A Wall Street street sign is framed by a giant...

A Wall Street street sign is framed by a giant American flag hanging on the facade of the New York Stock Exchange on Sept. 8, 2015. Credit: AP / Mary Altaffer

U.S. stocks climbed Wednesday building on big gains in Asia and Europe, but major indexes are still heading for their worst quarterly close in four years. Many stock benchmarks around the world have also lost ground in the third quarter, weighed down by weak growth in major economies and the prospect of higher U.S. interest rates.

At the close on Wall Street, the Dow Jones industrial average had gained 235.6  points, about 1.5 percent, to 16,284.7. The Standard & Poor's 500 index jumped nearly 36 points, or nearly 2 percent, to 1,920.3. The Nasdaq composite climbed 102.8 points, or  2.3 percent, to 4,620.2.

About the same time, the price of benchmark U.S. crude oil, which dipped earlier in the day, was up 14 cents at $45.37 a barrel in trading on the New York Mercantile Exchange.

ANALYST'S OPINION: "I've been surprised we haven't had rallies like the one we're seeing now," said Tim Courtney, chief investment officer of Exencial Wealth Advisors. After "so many negative days, you're going to get a bounceback."

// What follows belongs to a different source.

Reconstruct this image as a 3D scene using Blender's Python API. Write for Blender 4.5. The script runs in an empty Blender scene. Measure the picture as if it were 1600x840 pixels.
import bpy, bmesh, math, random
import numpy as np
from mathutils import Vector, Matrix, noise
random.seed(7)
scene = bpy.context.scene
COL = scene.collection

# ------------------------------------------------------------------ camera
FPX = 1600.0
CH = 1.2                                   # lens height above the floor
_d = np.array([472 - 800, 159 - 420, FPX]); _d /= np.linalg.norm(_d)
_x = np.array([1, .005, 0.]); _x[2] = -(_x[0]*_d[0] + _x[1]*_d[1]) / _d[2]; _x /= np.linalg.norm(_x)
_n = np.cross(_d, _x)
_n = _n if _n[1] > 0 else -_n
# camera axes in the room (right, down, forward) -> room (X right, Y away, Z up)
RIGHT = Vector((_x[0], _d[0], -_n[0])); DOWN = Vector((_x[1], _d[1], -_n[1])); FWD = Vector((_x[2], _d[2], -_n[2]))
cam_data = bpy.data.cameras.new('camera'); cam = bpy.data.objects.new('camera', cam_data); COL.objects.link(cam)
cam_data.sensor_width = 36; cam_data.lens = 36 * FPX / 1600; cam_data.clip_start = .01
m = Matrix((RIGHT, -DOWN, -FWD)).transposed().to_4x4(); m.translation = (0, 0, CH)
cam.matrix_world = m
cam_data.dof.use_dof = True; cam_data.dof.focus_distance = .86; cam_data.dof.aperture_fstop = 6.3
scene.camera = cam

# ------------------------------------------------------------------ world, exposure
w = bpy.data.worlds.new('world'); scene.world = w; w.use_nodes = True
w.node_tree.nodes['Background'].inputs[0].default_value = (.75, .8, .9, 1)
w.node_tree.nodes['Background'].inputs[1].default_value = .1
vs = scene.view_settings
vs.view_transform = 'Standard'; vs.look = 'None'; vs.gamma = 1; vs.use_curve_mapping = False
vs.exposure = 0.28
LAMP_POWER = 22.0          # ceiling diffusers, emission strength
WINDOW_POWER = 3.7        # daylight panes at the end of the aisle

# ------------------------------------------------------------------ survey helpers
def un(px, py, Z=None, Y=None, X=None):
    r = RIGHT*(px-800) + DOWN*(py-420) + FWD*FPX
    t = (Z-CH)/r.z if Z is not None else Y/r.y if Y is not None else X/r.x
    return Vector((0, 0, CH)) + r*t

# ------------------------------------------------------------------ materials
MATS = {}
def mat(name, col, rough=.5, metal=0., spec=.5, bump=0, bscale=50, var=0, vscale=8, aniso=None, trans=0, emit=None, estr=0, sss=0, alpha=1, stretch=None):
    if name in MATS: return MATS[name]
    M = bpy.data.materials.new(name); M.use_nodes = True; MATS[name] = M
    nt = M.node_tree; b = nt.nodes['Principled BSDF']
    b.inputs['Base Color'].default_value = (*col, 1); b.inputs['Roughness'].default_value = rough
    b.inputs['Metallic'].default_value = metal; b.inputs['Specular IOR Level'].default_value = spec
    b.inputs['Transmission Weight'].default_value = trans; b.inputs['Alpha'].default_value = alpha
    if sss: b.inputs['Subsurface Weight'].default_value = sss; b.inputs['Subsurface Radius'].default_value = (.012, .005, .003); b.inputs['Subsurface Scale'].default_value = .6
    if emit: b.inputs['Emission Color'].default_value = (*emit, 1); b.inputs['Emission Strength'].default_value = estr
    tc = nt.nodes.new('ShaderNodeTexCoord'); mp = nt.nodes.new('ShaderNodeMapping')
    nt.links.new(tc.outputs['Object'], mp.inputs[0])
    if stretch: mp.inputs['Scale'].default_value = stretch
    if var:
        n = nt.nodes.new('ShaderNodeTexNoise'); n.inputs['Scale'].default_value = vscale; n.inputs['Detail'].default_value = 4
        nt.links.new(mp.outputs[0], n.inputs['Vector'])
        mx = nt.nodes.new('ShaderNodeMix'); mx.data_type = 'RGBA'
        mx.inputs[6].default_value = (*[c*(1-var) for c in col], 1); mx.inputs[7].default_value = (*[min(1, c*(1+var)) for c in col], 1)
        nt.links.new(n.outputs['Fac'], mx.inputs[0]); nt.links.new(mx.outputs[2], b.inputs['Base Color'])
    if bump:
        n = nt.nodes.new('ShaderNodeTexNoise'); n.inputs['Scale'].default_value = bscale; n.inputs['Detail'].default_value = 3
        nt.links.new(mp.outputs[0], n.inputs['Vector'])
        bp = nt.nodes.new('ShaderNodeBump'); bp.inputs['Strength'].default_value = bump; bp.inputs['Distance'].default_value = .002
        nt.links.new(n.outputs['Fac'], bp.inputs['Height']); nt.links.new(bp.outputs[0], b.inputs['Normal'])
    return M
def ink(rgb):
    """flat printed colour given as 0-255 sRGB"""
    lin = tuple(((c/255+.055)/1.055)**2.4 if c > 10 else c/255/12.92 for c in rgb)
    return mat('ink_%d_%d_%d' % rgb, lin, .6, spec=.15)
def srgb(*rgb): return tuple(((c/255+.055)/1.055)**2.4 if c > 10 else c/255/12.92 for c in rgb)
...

BAD QUARTER: From worries over Greece's debt, a slowing Chinese economy, plunging emerging-market currencies and a scary slide in commodity prices, the U.S. stock market has been hit with one blow after another in the past three months. The Dow index has fallen 8.1 percent in that time. The S&P 500 is off 7.6 percent, heading for its worst quarterly close in four years.

The biggest S&P 500 losers: energy companies, down 19 percent, and raw-material suppliers, down 18 percent.

JOBS WATCH: Investors are waiting for jobs data out Friday for clues about when the Federal Reserve will raise interest rates. Policymakers have said they will likely raise rates before the end of the year. On Wednesday, U.S. payroll processor ADP reported that U.S. employers added 200,000 jobs this month, up from 180,000 in the previous month.

ASIA'S DAY: The Nikkei 225 surged 2.7 percent on expectations of more monetary and fiscal stimulus following weakness in recent economic data. Domestic demand is tepid in the world's third-biggest economy and China's slowdown has crimped Japanese exports. China's Shanghai Composite Index was 0.5 percent higher; it has lost 29 percent in the past three months. Hong Kong's Hang Seng index added 1.4 percent and Australia's S&P/ASX 200 gained 2.1 percent. South Korea's stock market finished 1 percent higher.